Dealer Insights - Nov/Dec 2012 - Tips For Setting and Meeting Your Dealership’s 2013 Goals

It’s the end of the year, and you’re likely planning your moves for 2013. Auto dealerships often find setting, monitoring and meeting objectives for the coming year to be difficult tasks. For example, keeping track of what you wrote down as goals in November may seem less important as the new year progresses and you grapple with day-to-day challenges.

Here is some advice for setting — and meeting — your annual business objectives.
“Where are we weak?” and “Where are we strong?” should be asked at the onset of the goal-setting process. Areas where you’re weak can be transformed into objectives for the coming year. For instance, let’s say you’re underperforming in the F&I area of your dealership. Perhaps set an objective to hit a higher penetration level or a higher dollar per retail unit sold on F&I products.
Areas where you’re already strong can be expanded. If your F&I metrics are meeting standards, maybe you could enlarge your current service offerings to include tire warranties, emission warranties and so on.


Your objectives should reflect your dealership’s strategic plan, a map of short- and long-term goals. These performance objectives should meet certain “S-M-A-R-T” criteria. That is, they should be:

Specific. Make each objective as precise as you can. Include dates, locations, processes and requirements for completion. For example: “Sell 20% more new vehicles than in 2012 each quarter by increasing our advertising budget by 10% and our sales force by two.”

Measurable.  Know the results you wish to achieve and be able to quantify them. Rather than setting a goal to, say, “improve response time for e-mailed sales inquiries,” you could set a goal to “decrease average response time for e-mailed sales inquiries from one day to four hours.”

Attainable. Be sure that your objective is something under your control. For instance, a goal to reduce overhead might be unattainable if your manufacturer requires you to construct a larger facility.

Realistic. Set your goals high enough that they involve a challenge, but not so high that they can’t be reached. For example, if other dealership service departments in your franchise’s region with a similar number of technicians do an average of $10,000 of business per day, you may be setting yourself up for failure if you make your goal $15,000 per day. 

Timely. Give your objectives timelines that are reasonable and keep you on track for achieving results. For instance, you could strive to reduce the number of service customer complaints by 50% by year end but, to help keep you on track, plan to send your service writers to a customer satisfaction seminar by the end of the first quarter.
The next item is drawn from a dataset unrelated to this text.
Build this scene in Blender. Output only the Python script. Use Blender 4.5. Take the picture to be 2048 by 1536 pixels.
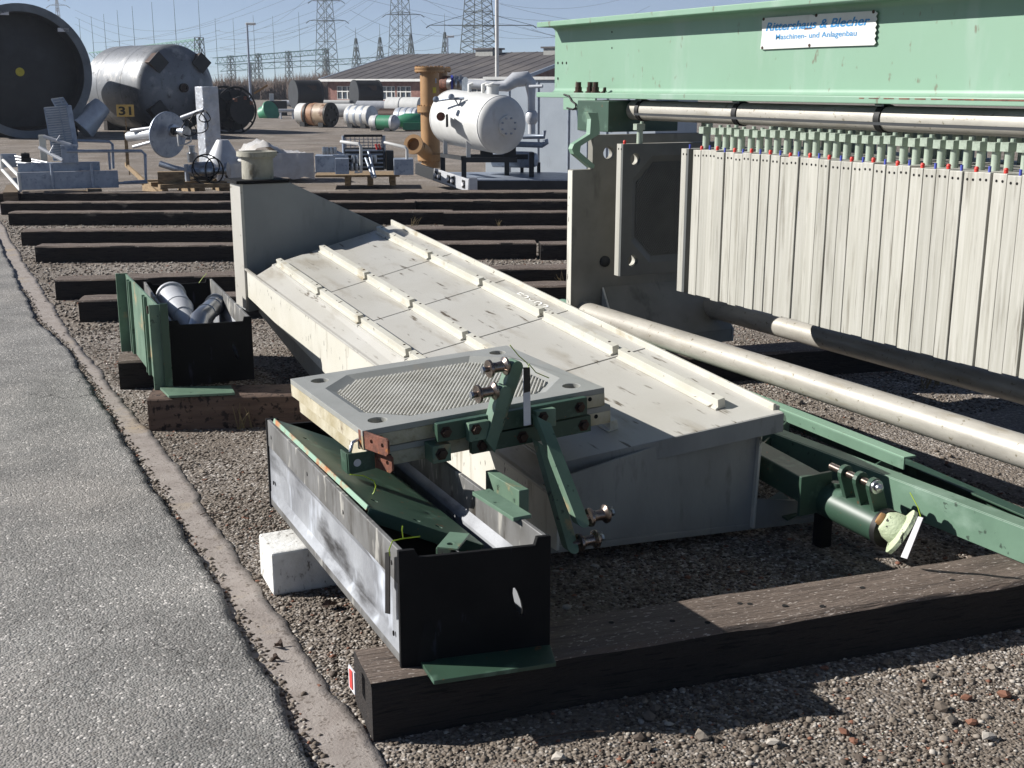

Once your goals are written, they should stay in the forefront. Ask your top managers to inform you of the processes they’re using to attain their goals and to monitor their success.
Every month or, at minimum, every quarter, they should report the progress they’ve made reaching their goals. Managers also should inform you of any significant obstacles that get in the way of success. Celebrate milestones and learn from setbacks.


No matter when your year ends, you should evaluate how your dealership is meeting its goals throughout the year. Woe be the owner who waits until the end of the year to discuss financial performance with his managers. By then, it’s usually too late to solve problems.

Always have your finger on the pulse of your dealership’s performance. Action plans to reach your annual objectives may need to be retooled as the year goes on.